_WHAT TO WORK ON:_
Every line that contains the word "finishes" should be copied out.

--- start WORKING DATA ---

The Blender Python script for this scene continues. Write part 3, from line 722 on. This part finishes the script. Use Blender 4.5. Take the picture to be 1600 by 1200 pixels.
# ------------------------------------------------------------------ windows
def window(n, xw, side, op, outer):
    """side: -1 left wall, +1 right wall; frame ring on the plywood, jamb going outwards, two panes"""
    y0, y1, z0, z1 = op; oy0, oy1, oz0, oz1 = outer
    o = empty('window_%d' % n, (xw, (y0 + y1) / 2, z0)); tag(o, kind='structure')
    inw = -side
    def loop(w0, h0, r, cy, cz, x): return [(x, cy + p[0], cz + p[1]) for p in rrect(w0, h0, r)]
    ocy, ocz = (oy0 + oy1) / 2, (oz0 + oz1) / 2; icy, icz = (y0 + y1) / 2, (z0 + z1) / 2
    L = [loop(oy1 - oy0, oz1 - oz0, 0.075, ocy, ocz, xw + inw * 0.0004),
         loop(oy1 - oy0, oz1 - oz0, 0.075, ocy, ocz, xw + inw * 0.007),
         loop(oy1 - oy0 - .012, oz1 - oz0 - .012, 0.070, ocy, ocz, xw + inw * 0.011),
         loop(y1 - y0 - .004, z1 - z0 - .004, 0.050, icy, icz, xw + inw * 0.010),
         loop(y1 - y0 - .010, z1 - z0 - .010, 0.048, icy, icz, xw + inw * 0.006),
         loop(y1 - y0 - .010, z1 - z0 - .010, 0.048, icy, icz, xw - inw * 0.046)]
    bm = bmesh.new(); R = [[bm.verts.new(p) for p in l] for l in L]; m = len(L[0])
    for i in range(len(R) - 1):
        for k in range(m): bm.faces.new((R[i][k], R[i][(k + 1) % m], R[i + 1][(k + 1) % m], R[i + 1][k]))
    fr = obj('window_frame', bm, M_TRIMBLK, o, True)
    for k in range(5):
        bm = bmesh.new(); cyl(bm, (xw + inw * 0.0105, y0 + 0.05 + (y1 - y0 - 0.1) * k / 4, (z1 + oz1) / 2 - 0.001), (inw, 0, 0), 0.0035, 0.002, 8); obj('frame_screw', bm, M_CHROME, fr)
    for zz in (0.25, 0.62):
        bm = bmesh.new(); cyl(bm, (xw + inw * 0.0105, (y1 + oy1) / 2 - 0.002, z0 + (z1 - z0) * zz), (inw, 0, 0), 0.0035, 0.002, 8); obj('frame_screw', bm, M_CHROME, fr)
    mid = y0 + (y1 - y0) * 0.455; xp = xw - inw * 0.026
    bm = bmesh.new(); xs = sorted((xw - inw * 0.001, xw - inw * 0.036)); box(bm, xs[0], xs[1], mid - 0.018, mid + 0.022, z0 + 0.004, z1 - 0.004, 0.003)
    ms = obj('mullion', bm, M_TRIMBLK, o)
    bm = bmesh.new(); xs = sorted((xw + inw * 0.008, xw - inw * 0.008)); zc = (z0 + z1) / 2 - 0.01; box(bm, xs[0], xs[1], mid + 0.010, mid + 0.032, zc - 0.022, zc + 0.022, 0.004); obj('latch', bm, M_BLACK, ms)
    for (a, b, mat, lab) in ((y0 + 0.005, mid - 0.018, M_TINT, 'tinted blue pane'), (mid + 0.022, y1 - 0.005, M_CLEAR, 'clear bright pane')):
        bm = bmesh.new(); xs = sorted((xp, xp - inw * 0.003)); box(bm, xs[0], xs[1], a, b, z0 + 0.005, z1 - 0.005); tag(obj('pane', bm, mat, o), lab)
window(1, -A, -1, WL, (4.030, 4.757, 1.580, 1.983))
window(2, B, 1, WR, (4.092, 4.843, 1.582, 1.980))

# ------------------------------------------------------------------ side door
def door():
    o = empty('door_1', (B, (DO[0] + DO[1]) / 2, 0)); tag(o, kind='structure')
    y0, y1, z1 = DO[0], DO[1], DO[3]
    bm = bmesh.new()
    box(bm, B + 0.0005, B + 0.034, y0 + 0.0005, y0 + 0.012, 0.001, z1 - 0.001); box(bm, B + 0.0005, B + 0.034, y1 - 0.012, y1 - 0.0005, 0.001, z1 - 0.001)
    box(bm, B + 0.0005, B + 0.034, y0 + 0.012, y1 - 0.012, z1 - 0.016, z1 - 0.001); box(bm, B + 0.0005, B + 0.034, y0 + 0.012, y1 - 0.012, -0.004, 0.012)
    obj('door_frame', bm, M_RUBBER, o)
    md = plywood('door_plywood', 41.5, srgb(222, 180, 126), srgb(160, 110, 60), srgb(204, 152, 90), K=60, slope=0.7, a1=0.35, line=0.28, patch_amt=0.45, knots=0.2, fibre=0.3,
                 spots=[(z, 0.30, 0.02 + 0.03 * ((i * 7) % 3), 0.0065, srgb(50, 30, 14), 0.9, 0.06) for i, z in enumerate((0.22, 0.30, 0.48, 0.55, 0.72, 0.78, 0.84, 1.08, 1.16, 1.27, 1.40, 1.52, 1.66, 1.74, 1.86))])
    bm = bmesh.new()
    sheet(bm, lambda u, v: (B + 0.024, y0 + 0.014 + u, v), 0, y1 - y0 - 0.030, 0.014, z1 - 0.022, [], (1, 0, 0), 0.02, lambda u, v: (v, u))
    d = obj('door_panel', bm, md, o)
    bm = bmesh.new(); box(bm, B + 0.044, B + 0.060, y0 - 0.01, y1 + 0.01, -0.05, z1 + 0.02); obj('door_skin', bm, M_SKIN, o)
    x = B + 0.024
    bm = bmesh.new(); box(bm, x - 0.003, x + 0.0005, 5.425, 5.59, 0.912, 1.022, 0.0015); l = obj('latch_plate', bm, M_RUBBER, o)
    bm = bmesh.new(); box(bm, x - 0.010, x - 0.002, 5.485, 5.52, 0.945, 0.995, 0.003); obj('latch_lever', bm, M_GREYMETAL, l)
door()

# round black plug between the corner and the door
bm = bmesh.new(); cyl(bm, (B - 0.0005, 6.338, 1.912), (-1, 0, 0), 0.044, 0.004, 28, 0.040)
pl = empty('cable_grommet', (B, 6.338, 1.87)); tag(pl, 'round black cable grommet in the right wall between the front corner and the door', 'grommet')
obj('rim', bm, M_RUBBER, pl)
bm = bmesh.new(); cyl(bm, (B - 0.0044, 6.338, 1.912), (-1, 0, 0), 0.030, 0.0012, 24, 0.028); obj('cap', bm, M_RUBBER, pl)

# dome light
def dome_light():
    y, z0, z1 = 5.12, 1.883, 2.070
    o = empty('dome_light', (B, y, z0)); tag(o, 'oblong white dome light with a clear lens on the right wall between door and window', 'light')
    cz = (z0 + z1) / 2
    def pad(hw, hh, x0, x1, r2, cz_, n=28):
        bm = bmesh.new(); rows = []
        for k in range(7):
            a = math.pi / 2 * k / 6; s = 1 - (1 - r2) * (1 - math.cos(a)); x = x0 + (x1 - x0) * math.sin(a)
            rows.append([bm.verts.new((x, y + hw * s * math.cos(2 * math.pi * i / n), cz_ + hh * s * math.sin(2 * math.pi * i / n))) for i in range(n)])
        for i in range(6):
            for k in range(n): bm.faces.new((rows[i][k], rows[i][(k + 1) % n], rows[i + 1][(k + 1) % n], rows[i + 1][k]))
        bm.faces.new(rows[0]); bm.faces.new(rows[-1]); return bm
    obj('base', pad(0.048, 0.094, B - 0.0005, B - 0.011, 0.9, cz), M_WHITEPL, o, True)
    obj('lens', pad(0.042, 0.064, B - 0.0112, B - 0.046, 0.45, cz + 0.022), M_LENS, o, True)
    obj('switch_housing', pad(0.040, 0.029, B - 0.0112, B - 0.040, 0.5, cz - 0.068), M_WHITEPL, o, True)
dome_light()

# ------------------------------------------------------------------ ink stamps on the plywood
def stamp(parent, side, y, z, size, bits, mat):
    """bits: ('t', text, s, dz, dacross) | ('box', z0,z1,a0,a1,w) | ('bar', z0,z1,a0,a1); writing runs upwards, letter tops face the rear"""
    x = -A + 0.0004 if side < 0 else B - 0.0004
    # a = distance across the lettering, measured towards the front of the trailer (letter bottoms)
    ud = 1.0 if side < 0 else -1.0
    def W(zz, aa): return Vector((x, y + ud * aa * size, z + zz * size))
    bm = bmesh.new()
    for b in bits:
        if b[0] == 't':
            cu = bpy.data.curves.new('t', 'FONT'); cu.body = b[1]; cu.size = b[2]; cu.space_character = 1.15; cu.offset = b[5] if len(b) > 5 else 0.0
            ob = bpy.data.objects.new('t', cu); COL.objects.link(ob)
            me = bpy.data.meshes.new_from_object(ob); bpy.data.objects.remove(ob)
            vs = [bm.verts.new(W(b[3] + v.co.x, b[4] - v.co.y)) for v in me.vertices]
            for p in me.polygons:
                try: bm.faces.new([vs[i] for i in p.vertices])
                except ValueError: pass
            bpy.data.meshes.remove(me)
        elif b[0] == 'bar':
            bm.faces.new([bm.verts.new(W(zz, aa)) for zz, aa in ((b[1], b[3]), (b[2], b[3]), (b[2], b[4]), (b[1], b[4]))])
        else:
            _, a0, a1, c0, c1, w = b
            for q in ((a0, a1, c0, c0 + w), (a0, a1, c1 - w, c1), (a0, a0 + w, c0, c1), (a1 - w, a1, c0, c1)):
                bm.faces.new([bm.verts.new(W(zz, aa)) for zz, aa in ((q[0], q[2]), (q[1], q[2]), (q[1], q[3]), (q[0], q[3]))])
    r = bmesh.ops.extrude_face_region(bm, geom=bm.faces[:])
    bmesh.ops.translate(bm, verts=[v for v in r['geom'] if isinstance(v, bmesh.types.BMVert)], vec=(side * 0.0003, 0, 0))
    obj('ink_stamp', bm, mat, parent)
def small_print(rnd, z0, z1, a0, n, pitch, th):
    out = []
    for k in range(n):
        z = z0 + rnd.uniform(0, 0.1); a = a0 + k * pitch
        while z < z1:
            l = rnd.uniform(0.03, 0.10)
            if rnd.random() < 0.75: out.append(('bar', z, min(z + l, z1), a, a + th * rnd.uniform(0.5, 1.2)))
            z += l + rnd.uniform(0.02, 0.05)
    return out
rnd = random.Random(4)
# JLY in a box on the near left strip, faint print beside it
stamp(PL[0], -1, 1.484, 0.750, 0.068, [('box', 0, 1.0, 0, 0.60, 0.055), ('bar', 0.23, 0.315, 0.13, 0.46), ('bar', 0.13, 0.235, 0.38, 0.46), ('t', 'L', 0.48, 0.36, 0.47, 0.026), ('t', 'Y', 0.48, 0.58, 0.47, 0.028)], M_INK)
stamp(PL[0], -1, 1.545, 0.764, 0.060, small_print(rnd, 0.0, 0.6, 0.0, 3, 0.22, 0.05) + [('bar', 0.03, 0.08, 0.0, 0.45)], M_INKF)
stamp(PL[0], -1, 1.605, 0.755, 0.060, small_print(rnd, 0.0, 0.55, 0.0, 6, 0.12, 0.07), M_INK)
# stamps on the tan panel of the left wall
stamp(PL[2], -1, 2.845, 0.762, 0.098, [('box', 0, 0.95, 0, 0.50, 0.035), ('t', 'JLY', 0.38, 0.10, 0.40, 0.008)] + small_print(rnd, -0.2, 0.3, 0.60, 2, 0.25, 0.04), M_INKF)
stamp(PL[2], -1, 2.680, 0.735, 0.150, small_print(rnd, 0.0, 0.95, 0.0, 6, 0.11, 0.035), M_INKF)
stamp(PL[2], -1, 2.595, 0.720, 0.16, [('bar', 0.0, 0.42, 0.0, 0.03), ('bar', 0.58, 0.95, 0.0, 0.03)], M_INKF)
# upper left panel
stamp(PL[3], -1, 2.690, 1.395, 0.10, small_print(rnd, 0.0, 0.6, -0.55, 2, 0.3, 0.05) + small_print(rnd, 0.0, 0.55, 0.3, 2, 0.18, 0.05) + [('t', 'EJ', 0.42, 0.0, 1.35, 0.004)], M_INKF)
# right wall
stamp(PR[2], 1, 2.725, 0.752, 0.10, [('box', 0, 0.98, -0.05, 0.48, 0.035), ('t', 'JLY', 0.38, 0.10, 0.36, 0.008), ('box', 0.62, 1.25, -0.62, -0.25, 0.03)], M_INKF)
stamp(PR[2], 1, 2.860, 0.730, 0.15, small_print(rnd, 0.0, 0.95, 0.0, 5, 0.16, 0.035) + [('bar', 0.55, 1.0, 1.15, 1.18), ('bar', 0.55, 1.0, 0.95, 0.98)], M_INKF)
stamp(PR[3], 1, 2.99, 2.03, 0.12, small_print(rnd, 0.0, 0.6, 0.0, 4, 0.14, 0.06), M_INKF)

--- end WORKING DATA ---
--- start WORKING DATA ---

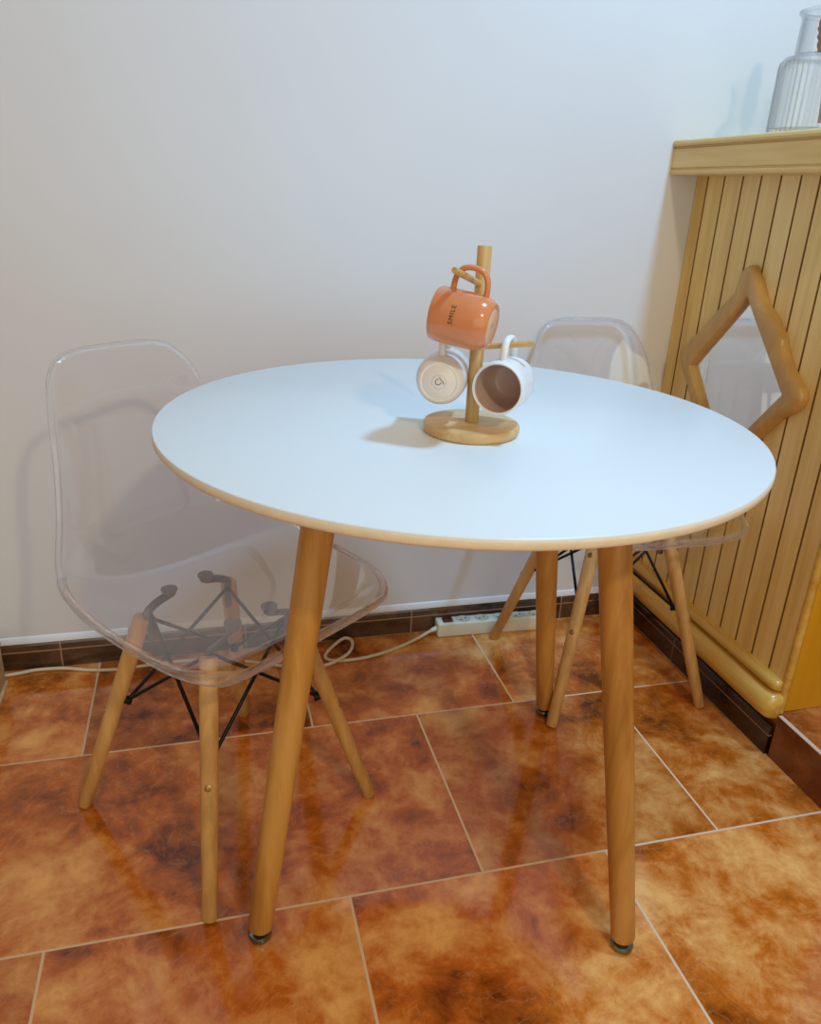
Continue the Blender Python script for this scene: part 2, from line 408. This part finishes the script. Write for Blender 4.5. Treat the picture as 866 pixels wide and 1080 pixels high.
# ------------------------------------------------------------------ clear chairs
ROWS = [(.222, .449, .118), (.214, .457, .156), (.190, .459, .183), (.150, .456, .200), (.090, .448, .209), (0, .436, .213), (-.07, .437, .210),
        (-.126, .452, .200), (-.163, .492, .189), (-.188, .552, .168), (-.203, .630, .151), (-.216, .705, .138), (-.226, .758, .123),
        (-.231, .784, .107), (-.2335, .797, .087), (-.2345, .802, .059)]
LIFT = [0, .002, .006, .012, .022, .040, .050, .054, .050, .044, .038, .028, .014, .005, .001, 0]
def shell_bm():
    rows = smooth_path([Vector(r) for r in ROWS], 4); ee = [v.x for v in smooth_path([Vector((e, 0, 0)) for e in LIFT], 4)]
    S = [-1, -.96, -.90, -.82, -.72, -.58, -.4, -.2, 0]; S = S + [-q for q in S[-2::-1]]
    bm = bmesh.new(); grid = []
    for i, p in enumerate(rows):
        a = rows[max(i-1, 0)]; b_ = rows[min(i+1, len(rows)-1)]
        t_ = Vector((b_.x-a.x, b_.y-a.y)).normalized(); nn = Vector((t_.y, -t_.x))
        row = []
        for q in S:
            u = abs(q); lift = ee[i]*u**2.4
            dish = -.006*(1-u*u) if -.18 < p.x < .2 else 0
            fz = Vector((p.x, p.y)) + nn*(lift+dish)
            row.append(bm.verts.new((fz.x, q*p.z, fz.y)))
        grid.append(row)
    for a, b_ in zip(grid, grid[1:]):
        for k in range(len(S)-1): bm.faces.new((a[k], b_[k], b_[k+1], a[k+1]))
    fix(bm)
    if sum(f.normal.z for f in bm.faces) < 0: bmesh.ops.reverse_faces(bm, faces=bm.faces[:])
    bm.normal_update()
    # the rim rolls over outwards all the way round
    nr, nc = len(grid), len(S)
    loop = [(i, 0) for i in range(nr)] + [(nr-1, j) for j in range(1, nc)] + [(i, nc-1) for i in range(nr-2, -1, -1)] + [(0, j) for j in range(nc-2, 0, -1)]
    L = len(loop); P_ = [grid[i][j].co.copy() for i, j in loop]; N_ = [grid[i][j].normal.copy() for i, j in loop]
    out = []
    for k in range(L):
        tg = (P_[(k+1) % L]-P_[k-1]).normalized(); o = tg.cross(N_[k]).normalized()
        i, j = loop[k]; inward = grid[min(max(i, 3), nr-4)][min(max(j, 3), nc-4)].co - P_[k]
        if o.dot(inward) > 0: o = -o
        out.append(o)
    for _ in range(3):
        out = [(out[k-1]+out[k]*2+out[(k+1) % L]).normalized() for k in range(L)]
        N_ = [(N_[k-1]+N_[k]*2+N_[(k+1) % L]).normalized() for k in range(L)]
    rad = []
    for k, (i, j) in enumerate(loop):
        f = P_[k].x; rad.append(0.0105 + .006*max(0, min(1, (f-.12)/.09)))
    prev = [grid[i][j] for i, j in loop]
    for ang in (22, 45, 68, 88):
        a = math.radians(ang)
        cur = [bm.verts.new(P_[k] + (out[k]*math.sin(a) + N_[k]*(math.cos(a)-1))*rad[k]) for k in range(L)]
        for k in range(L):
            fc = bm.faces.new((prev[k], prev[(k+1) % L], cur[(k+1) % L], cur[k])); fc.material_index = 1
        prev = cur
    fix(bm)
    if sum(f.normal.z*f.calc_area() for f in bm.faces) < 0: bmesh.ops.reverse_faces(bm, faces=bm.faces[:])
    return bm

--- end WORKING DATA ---

_WORKED ANSWER:_
The Blender Python script for this scene continues. Write part 3, from line 722 on. This part finishes the script. Use Blender 4.5. Take the picture to be 1600 by 1200 pixels.
Continue the Blender Python script for this scene: part 2, from line 408. This part finishes the script. Write for Blender 4.5. Treat the picture as 866 pixels wide and 1080 pixels high.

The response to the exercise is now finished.